Despite advance notice that no vote would be taken Tuesday, a full contingent of immigrant students and supporters turned out at a Senate committee, urging lawmakers to pass legislation granting in-state tuition for certain immigrants without legal status.
Senate Bill 44, sponsored by Sen. Nan Orrock, D-Atlanta, applies to immigrants accepted into the Obama administration's Deferred Action for Childhood Arrivals program, or DACA. That program grants temporary deportation deferrals and work permits to immigrants who were illegally brought to the U.S. as children.
Currently, DACA recipients must pay more expensive out-of-state tuition rates to attend schools in Georgia’s University System. The high costs have prevented many of them from attending colleges to which they were accepted, the students said.
“There is really no difference between us and students here who are citizens because both of us didn’t have a say in the country we were born in,” Orlando Rodriquez, 18, testified Tuesday. Rodriquez, a graduate of Sprayberry High School in Cobb County, was accepted into Georgia Gwinnett College, but won’t be attending because he can’t afford the out-of-state tuition, he said.
In June, a Fulton County Superior Court judge dismissed a lawsuit seeking to reverse the University System’s policy.

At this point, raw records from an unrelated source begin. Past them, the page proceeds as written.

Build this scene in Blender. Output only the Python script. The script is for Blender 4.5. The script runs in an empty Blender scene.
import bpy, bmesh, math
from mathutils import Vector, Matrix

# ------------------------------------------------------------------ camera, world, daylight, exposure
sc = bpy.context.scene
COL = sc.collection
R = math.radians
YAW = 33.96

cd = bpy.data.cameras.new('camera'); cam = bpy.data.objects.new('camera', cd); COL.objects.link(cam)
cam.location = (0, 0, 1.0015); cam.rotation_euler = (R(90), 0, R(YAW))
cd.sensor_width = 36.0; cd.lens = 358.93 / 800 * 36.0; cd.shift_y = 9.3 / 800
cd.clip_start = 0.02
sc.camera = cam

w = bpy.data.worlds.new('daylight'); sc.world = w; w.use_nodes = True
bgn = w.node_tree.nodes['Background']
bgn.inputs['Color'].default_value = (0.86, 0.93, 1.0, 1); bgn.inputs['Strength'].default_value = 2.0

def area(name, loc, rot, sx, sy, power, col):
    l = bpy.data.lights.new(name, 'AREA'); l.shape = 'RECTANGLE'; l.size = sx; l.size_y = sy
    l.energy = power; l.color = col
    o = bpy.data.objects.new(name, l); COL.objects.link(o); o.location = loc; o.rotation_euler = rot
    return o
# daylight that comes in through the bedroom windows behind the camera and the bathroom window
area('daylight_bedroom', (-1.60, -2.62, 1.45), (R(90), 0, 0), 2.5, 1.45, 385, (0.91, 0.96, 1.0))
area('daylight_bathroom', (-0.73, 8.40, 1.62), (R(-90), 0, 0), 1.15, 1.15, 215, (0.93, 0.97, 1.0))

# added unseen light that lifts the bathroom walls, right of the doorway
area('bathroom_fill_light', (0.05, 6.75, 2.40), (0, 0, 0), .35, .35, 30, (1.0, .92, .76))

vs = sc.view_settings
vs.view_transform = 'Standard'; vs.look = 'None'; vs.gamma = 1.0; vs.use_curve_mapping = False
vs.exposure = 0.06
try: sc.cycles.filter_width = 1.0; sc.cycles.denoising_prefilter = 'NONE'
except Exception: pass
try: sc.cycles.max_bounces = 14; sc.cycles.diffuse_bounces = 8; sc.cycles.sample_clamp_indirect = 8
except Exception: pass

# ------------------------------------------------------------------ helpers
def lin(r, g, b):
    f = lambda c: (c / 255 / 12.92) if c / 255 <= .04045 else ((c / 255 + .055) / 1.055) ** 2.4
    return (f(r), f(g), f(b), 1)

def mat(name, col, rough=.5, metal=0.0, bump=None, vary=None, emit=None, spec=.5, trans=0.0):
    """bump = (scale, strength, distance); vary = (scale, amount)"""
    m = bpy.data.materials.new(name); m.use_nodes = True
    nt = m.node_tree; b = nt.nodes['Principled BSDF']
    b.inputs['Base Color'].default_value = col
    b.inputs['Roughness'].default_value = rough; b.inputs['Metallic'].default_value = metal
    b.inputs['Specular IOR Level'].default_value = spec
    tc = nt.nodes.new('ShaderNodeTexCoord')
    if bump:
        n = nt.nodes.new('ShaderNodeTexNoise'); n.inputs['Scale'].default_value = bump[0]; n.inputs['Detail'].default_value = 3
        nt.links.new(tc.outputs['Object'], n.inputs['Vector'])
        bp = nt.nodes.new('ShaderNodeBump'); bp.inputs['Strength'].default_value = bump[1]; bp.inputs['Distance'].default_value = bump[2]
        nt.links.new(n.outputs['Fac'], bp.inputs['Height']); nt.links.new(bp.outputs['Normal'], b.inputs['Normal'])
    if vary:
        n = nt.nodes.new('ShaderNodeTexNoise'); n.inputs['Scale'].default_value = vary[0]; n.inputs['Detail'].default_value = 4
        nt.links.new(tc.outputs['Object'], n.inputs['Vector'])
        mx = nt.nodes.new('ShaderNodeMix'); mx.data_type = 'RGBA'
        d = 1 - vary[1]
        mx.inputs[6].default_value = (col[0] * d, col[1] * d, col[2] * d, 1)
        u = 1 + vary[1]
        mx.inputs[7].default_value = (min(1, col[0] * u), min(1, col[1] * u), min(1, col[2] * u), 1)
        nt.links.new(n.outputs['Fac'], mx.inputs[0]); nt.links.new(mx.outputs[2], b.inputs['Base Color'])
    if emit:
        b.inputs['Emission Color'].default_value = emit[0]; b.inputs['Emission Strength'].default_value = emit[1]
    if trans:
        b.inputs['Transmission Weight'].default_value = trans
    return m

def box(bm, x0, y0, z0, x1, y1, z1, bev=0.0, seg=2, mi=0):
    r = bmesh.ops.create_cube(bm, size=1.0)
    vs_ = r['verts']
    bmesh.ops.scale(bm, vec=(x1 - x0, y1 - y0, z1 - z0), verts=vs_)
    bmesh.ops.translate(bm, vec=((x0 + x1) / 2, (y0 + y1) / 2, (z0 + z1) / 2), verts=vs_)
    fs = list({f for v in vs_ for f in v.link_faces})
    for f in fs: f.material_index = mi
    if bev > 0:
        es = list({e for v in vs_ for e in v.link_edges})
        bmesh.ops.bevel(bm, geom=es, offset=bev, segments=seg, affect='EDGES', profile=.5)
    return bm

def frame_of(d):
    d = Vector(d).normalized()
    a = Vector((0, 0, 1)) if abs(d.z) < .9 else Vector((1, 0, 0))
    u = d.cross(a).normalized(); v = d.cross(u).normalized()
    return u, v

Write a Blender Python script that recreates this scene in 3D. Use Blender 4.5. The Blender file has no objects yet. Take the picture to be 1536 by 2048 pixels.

The case is being appealed to the Georgia Court of Appeals.
“Nobody’s telling them they can’t go to school,” said D.A. King, a well-known illegal immigration activist, and one of the few opponents of the bill to testify Tuesday. “What (the currently policy) is saying is, if you go to school you simply have to pay the same rate of an American kid or a legal immigrant who might live 25 feet over the Georgia border.
“That is not, and should not be regarded as some kind of mean-spirited prejudice or persecution,” he said.
Last week, Sen. Fran Millar, R-Dunwoody, chairman of the Senate Higher Education Committee, cited the pending lawsuit as a reason for not taking a committee vote. As proposed, the bill would not pass out of committee without some revisions, including requirements for those students to become eligible for the lower-cost tuition rate, Millar said.